Questo e il restante che abbiamo dimostrato sembra essere stato adombrato da Mosè nella storia del primo uomo. In essa non si parla di altra potenza di Dio, se non di quella per cui creò l’uomo, cioè della potenza per cui provvedette unicamente all’utilità dell’uomo: e in tal senso si narra che Dio vietò all’uomo libero di mangiare dell’albero della conoscenza del bene e del male, perchè, appena ne avesse mangiato, avrebbe cominciato a temere la morte anzichè desiderare di vivere. Inoltre che l’uomo, avendo trovato una compagna che s’accordava con la sua natura, riconobbe non esservi nella natura nulla che potesse essergli più utile; ma che, dopo che credette gli animali simili a sè, tosto cominciò ad imitarne le passioni e perdette così la sua libertà: che poi ricuperarono i patriarchi, guidati dallo spirito dì Cristo, cioè dall’idea di Dio, che sola fa l’uomo [p. 125 modifica]libero e fa sì che egli desideri anche per gli altri uomini il bene che desidera per sè. (Et., IV, 68, scol).

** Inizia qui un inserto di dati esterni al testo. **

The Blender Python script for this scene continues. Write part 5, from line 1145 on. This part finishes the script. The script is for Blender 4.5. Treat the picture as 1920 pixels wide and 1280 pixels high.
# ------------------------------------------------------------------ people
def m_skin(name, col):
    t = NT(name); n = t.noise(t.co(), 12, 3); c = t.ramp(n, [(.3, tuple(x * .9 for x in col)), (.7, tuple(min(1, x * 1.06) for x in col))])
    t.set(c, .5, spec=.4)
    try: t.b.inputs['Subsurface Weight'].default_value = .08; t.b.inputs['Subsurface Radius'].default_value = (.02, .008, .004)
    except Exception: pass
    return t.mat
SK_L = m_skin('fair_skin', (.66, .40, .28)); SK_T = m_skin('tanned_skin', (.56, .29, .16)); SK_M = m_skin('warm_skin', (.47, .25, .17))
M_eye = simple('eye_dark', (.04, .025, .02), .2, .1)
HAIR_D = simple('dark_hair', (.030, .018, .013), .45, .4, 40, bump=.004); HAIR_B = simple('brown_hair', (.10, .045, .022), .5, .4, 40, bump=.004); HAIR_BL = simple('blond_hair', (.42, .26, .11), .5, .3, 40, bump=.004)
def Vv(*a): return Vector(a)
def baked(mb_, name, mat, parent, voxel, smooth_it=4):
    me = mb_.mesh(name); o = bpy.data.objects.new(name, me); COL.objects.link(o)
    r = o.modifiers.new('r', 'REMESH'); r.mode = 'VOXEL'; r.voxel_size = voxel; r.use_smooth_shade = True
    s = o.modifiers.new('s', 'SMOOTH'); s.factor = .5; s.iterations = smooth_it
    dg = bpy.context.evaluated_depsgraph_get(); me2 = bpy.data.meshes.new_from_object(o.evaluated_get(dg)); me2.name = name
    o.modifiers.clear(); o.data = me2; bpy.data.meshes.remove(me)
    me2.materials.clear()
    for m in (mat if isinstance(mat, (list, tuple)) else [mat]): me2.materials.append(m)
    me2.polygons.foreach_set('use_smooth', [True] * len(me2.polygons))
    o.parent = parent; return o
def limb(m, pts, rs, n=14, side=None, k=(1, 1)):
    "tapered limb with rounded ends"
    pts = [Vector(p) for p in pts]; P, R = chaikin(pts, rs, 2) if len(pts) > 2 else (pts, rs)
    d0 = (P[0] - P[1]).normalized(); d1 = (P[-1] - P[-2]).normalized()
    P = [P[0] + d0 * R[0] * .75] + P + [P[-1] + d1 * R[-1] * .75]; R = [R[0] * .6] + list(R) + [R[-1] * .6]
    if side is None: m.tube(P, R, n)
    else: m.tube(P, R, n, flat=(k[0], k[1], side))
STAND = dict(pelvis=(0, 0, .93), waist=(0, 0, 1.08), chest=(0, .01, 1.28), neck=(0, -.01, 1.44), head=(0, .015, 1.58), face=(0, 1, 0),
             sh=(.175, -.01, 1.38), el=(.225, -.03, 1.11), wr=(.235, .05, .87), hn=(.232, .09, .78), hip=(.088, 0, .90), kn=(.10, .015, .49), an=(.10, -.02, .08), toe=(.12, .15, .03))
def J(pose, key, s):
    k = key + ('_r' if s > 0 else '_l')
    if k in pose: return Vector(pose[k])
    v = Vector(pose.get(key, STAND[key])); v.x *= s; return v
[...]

La prima cosa che ci viene dinanzi è la storia del primo uomo, dove si narra che Dio impose ad Adamo di non mangiare del frutto dell’albero della conoscenza del bene e del male: il che sembra significare che Dio impose ad Adamo di fare e cercare il bene come bene e non in quanto è contrario al male, cioè di cercare il bene per amore del bene e non per timore del male; perchè chi fa il bene per vera conoscenza ed amore del bene, agisce con animo libero e sicuro, mentre chi lo fa per timore del male, agisce costretto dal male con animo servile e vive sotto l’imperio di altri. (Trattato teol. pol., cap. IV).

3) Nelle prop. 69-73 Spinoza aggiunge alcuni caratteri relativi alla vita sociale del saggio. Il saggio deve ricordarsi che vive tra esseri stolti e brutali: quindi unirà il coraggio alla prudenza (prop. 69). Eviterà di legarsi troppo strettamente ai volgari e di riceverne i benefizi per non doverne poi seguire le inclinazioni (prop. 70). Tanto più liberamente ed affettuosamente si legherà coi pari suoi (prop. 71): ma sarà socievole e rispettoso delle leggi (prop. 73); ed userà con tutti la massima lealtà e veracità (prop. 72).

Prop. 70. L’uomo libero, che vive fra ignoranti, cerca, finchè può, di non riceverne benefizi.

Prop. 71. I soli uomini liberi sono fra di loro gratissimi.

Prop. 72. L ’uomo libero non agisce mai con frode, ma sempre con lealtà.

Prop. 73 L ’uomo, guidato dalla ragione, è più libero nello stato, dove vive sotto leggi comuni, che nel deserto dove obbedisce solo a sè.

Sul punto della menzogna Spinoza si mostra altrettanto rigorista quanto Kant: e si serve per condannarla della stessa argomentazione.

Si chiede se l’uomo possa liberarsi con la perfidia da un presente pericolo di morte e se la ragione stessa di conservare l’essere suo non deve persuadervelo. Si risponderà che se la [p. 126 modifica]ragione persuadesse ciò, dovrebbe persuaderlo a tutti gli uomini e cioè dovrebbe in generale persuadere gli uomini per sola perfidia a stringere amicizia, a unir le loro forze e ad avere diritti comuni e così in fondo a non avere diritti comuni, ciò che è assurdo. (Et., IV, 72 scol.).

Spinoza riassume tutti questi caratteri dell’uomo saggio e libero nella fortitudo che è la virtù stessa, in quanto è azione, non passione, e comprende in sè l’animositas (la forza) e la generositas (la socievolezza e la carità) (prop. 73, scol.; si cfr. libro terzo, IV, 5).